SHWAYDER v. ILLINOIS COMMERCIAL MEN'S ASS'N.
(District Court, D. Colorado. December 21, 1918.)

No. 6766.

1. INSURANCE 814-PROCESS "DOING BUSINESS" IN STATE.

A mutual insurance society, organized under the laws of Illinois, which had no paid employés to go about the country soliciting members, and which only accepted members on receiving their application with the first installment of dues at Chicago, held not "doing business" in the state of Colorado, so that attempted service of summons by leaving a copy with the state insurance commissioner did not give the Colorado court jurisdiction over the society.

[Ed. Note. For other definitions, see Words and Phrases, First and Second Series, Doing Business.]

2. INSURANCE 814-PROCESS-AUTHORITY OF AGENT.

A member of a mutual insurance society, having its principal office in the state of Illinois, who solicited residents of Colorado to apply for membership, but received no compensation therefor, etc., held not an authorized agent of the association, and so the association could not be served in Colorado by leaving copies of the summons with such member. At Law. Action by Rachael L. Shwayder against the Illinois Commercial Men's Association, a corporation, begun in the state court and

For other cases see same topic & KEY-NUMBER in all Key-Numbered Digests & Indexes

removed to the federal court. On motion to quash service of summons.

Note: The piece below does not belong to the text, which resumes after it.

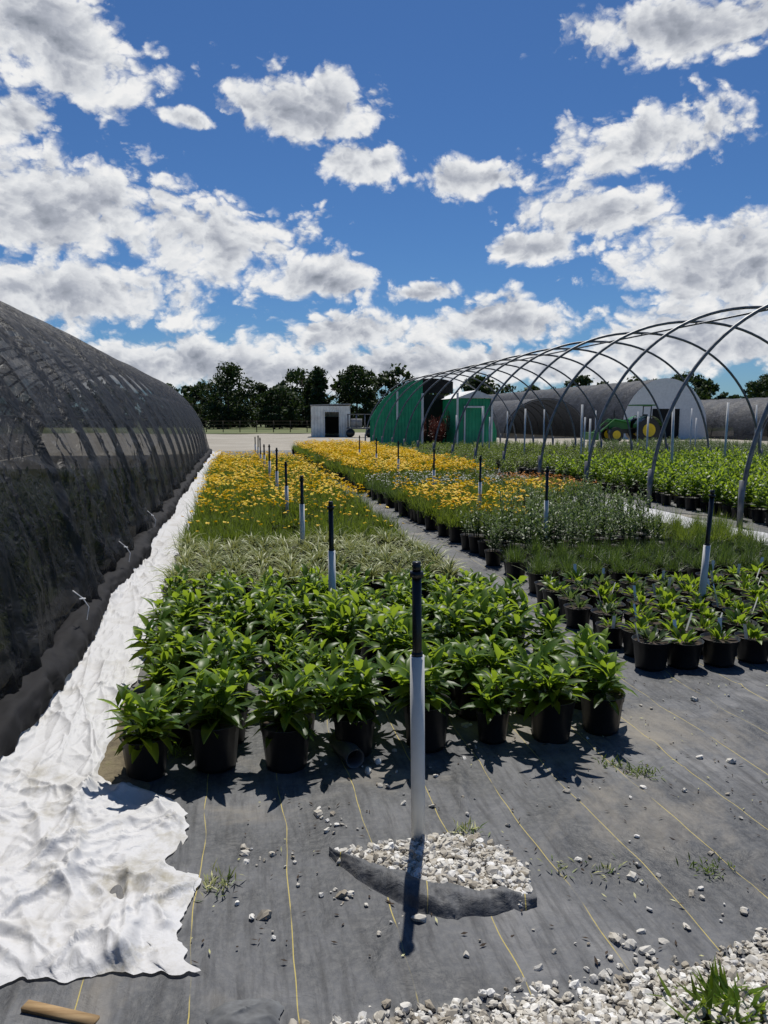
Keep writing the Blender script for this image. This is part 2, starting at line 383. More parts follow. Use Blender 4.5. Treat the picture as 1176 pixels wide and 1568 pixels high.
Xg,Vg=np.meshgrid(xs,vs,indexing='ij'); Yg=.4+(bY(Xg)-.0-.4)*Vg
Zg=.008+.03*np.clip((bY(Xg)-Yg)*8,0,1)+.012*fbm(Xg*9,Yg*9,3); a.add(np.stack([Xg,Yg,Zg],-1).reshape(-1,3),grid_faces(90,14),1)
k=9500; x=U(-.5,3.0,k); y=bY(x)+.05-np.abs(rng.normal(0,.32,k))+rng.normal(0,.02,k); ok=y>.9; x,y=x[ok],y[ok]
sz=U(.009,.033,len(x)); z=.022+.028*np.clip((bY(x)-y)*8,0,1)+U(0,.012,len(x))
stones(a,np.c_[x,y,z],sz); a.build('gravel_path',[M_st,M_dust],smooth=False,local=False)
# gravel patch at the post
poly=np.array([[-.17,2.50],[.05,2.56],[.30,2.62],[.45,2.52],[.49,2.38],[.47,2.22],[.3,2.24],[.1,2.3],[-.05,2.36]])
def inpoly(x,y):
    c=np.zeros(len(x),bool); j=len(poly)-1
    for i in range(len(poly)):
        xi,yi=poly[i];xj,yj=poly[j]; c^=((yi>y)!=(yj>y))&(x<(xj-xi)*(y-yi)/(yj-yi)+xi); j=i
    return c
a=Acc(); x=U(-.2,.55,3600); y=U(2.15,2.72,3600); ok=inpoly(x+rng.normal(0,.014,3600),y+rng.normal(0,.014,3600)); x,y=x[ok],y[ok]; sz=U(.010,.046,len(x))*U(.7,1,len(x))
wq,sq=w2loc(x,y)
stones(a,np.c_[x,y,fabz(wq,sq)+.004+U(0,.018,len(x))],sz); a.build('gravel_patch',[M_st],smooth=False,local=False)
# loose stones
a=Acc(); pts=[]
for (cx,cy,n,sp) in [(-.19,2.72,14,.05),(-.45,2.5,9,.04),(-.16,2.28,12,.04),(-.36,2.45,6,.06),(.75,2.02,16,.06),(.35,2.0,4,.06),(-.06,2.95,8,.12),(.8,2.5,8,.2),(.9,2.3,9,.14),(-.1,2.05,5,.15),(1.3,2.9,8,.3),(.2,3.0,12,.25),(-.4,2.2,5,.1),(.55,1.92,12,.12),(1.1,2.25,8,.12)]:
    for i in range(n): pts.append((cx+rng.normal(0,sp),cy+rng.normal(0,sp)))
pts=np.array(pts+[(U(-.5,2.5),U(2,4.2)) for _ in range(50)]); wq,sq=w2loc(pts[:,0],pts[:,1])
stones(a,np.c_[pts,fabz(wq,sq)+.005],rng.choice([.01,.018,.028,.042],len(pts),p=[.4,.32,.18,.1])); a.build('loose_stones',[M_st],smooth=False,local=False)
# folded flap of fabric in front of patch
a=Acc(); nu,nv=90,22; u=np.linspace(0,1,nu); v=np.linspace(0,1,nv); Uu,Vv=np.meshgrid(u,v,indexing='ij')
px_=-.2+.70*Uu; back=2.50-.28*Uu**.8-.05*np.sin(math.pi*Uu); wd=.03+.12*np.sin(math.pi*Uu)**.8
py_=back+.02-wd*Vv+.02*fbm(Uu*9,Vv*2,4)
pz_=.020+.045*np.sin(math.pi*np.clip(Vv*.95+.12,0,1))*np.sin(math.pi*np.clip(Uu*.9+.05,0,1))**.5+.02*(fbm(Uu*8,Vv*3,8)-.5)+.01*(1-Vv)+creases(px_,py_,26,(-.2,.5),(2.1,2.5),-.5,.6,(.06,.2),(.006,.014),(.006,.016),8)
a.add(np.stack([px_,py_,pz_],-1).reshape(-1,3),grid_faces(nu,nv)[:,::-1]); a.build('fabric_flap',[M_fab],local=False)

# small weeds and debris
a=Acc()
for (cx,cy,n,L,mm) in [(-.56,2.33,60,.06,VAR),(.33,2.65,40,.07,VAR),(1.15,3.12,90,.05,GRS),(1.05,3.2,50,.05,GRS),(1.15,2.42,60,.04,GRS),(.78,2.4,30,.04,VAR),(.62,2.42,20,.05,VAR),(-.98,3.3,60,.07,GRS),(-1.05,3.7,60,.1,GRS),(-1.12,3.4,60,.08,VAR),(1.7,3.0,20,.05,GRS),(.93,1.78,110,.12,BIG),(.85,1.74,90,.13,GRS)]:
    az=U(0,6.28,n); leaves(a,np.c_[cx+rng.normal(0,.035,n),cy+rng.normal(0,.03,n),np.full(n,.025)],az,U(.4,1,n)*L,np.full(n,.006 if L<.11 else .014),U(.1,1.3,n),U(.1,.9,n),mm,U(.2,.9,n),2,0,True,True)
n=620; leaves(a,np.c_[U(-.6,3,n),U(1.95,4.6,n),np.full(n,.03)],U(0,6.28,n),U(.008,.03,n),U(.004,.01,n),U(-.1,.3,n),U(-.3,.3,n),SOIL,.5,2,0,True,True)
n=160; leaves(a,np.c_[U(-.6,3,n),U(1.95,4.6,n),np.full(n,.032)],U(0,6.28,n),U(.008,.025,n),U(.004,.009,n),U(-.1,.5,n),U(-.3,.3,n),VAR,.9,2,0,True,True)
a.build('weed_tufts',PM,local=False)

# ---------------------------------------------------------------- white plastic strip
m,nt,out=newmat('white_plastic'); co=objco(nt)
sx=N(nt,'ShaderNodeSeparateXYZ'); nt.links.new(co,sx.inputs[0])
d=noise(nt,2.6,7,.7,co,.8)
c=mix(nt,ramp(nt,d,[(.52,0),(.72,.5)]),(.70,.70,.705),(.4,.36,.28))
nearr=ramp(nt,mth(nt,'DIVIDE',sx.outputs[1],8),[(.2,1),(.6,.1)])
c=mix(nt,mth(nt,'MULTIPLY',ramp(nt,noise(nt,4,6,.7,co),[(.53,0),(.68,.9)]),nearr),c,(.27,.23,.12))
c=mix(nt,ramp(nt,noise(nt,30,5,.7,co),[(.6,0),(.8,.3)]),c,(.3,.26,.18))
p=princ(nt,out,c,.5,bump(nt,noise(nt,18,4,.6,co,2),.35,.01),link=False,spec=.3)
t=N(nt,'ShaderNodeBsdfTranslucent'); t.inputs[0].default_value=(.7,.7,.68,1); mx=N(nt,'ShaderNodeMixShader'); mx.inputs[0].default_value=.2
nt.links.new(p.outputs[0],mx.inputs[1]); nt.links.new(t.outputs[0],mx.inputs[2]); nt.links.new(mx.outputs[0],out.inputs[0]); M_pl=m
def sst(x,a,b):
    t=np.clip((x-a)/(b-a),0,1); return t*t*(3-2*t)
sl=np.r_[np.arange(1.98,4.4,.0085),np.arange(4.4,10,.03),np.arange(10,36,.2)]; na=160; al=np.linspace(0,1,na)
S0,A_=np.meshgrid(sl,al,indexing='ij')
wr=-.62+.06*(fbm(S0*1.3,S0*0,2)-.5)*2+.03*(fbm(S0*6,S0*0,2)-.5)
heap=1-sst(S0,2.85,3.3)
wr=wr+heap*(.46+.16*(fbm(S0*4.2,S0*0+3,21,5)-.5)*2)
wlft=-1.2+.05*fbm(S0*2,S0*0,6)-.25*heap
Wp=wlft+(wr-wlft)*A_
Sp=S0+heap*(.30*(fbm(A_*6,A_*0,33,5)-.45)*sst(-S0,-2.9,-2.0)+ .22*(1-A_)**2*sst(-S0,-2.6,-2.0))
Zp=.028+.012*fbm(Wp*3,Sp*2,8)+heap*.03*ridge(Wp*2.4+Sp,Sp*2.2-Wp,3,2)**2
Zp=Zp+creases(Wp,Sp,90,(-1.2,-.15),(1.9,3.3),1.9,1.0,(.15,.5),(.010,.028),(.010,.032),1)
Zp=Zp+creases(Wp,Sp,260,(-1.2,-.15),(1.9,3.4),1.7,1.2,(.05,.22),(.005,.012),(.004,.014),11)
Zp=Zp+creases(Wp,Sp,110,(-1.2,-.6),(3.0,9),1.62,.3,(.2,.9),(.012,.03),(.01,.026),2)
Zp=Zp+creases(Wp,Sp,240,(-1.2,-.6),(3.0,9),1.62,.7,(.06,.35),(.007,.018),(.004,.015),12)
Zp=Zp+creases(Wp,Sp,90,(-1.2,-.6),(9,30),1.6,.25,(.5,2),(.02,.05),(.008,.025),3)
Zp+= .55*np.clip((-1.0-Wp),0,.3)*(1-heap)
edge=np.minimum(sst(A_,1.0,.95),1)*sst(S0,1.97,2.06); Zp=np.maximum(.031,.028+(Zp-.028)*(.2+.8*edge))
Wp+= .02*(fbm(Sp*9,Wp*9,2)-.5); Sp+=.02*(fbm(Sp*8+4,Wp*8,3)-.5)
a=Acc(); a.add(np.stack([Wp,Sp,Zp],-1).reshape(-1,3),grid_faces(len(sl),na)[:,::-1]); a.build('white_plastic_sheet',[M_pl])
sl2=np.arange(7.,36,.12); al2=np.linspace(0,1,24); S0,A_=np.meshgrid(sl2,al2,indexing='ij')
Wp=6.15+.75*A_+.05*(fbm(S0*1.3,A_*0,2)-.5); Zp=.04+.05*ridge(Wp*5,S0*1.2,5,3)
a=Acc(); a.add(np.stack([Wp,S0,Zp],-1).reshape(-1,3),grid_faces(len(sl2),24)[:,::-1]); a.build('white_plastic_sheet',[M_pl])
# dirt patch
m,nt,out=newmat('muddy_soil'); co=objco(nt)
princ(nt,out,ramp(nt,noise(nt,12,7,.7,co),[(.3,(.05,.04,.025)),(.6,(.17,.14,.085)),(.75,(.12,.13,.04))]),.95,bump(nt,noise(nt,20,5,.7,co),.8,.02)); M_dirt=m
S_,A_=np.meshgrid(np.linspace(3.05,4.3,60),np.linspace(0,1,24),indexing='ij'); Wq=-.72+(.34-.16*(S_-3.0)/1.3)*A_+.12*(fbm(S_*5,A_*0,4)-.5)
a=Acc(); a.add(np.stack([Wq,S_,.034+.010*fbm(Wq*9,S_*9,5)-.03*(np.abs(A_-.5)*2)**4],-1).reshape(-1,3),grid_faces(60,24)[:,::-1]); a.build('soil_patch',[M_dirt])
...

Motion granted.

David E. Rayor and C. Clyde Barker, both of Denver, Colo., for plaintiff.

Hindry, Friedman & Brewster, of Denver, Colo., for defendant.

It

LEWIS, District Judge. This case is here on removal from the State Court, and the defendant has entered a special appearance in order to move that the service of process issued by the State Court be quashed. There are affidavits supporting and opposing the grounds of the motion, they being that the defendant was not doing business in the State of Colorado, and that the parties on whom service was had did not represent it. There is no basis for dispute as to the real facts. The affidavits disclose that the defendant is a mutual insurance society organized under the laws of Illinois. It extends the privilege of becoming members of the society to a restricted class, viz. traveling men. It has no paid employés to go about the country soliciting members or transacting any business for it. It depends solely upon the good will and enthusiasm of those who are already members. periodically sends to members circular letters, calling their attention to the advantages of membership, and requesting that they commend the society to other traveling men with a view to having them make application for membership. The universal procedure in acquiring membership is this: The applicant makes out his application in his own handwriting and mails it, with the first installment of dues, to the defendant at Chicago. The Board of Directors sit at Chicago to pass upon all applications. If an application be approved a certificate of membership is then issued to the applicant and mailed to him. at his post office address indicated in his application. In the event of the death of a member proof of that fact is made out and sent to the defendant at Chicago. There is no agent or officer in Colorado who can receive such proof or pass upon its sufficiency, or who is authorized in any respect to deal with the beneficiary in adjusting the claim. The service was attempted in a twofold manner; that is, by leaving copies of the summons with the State Insurance Commissioner, and also with James R. Mitchel.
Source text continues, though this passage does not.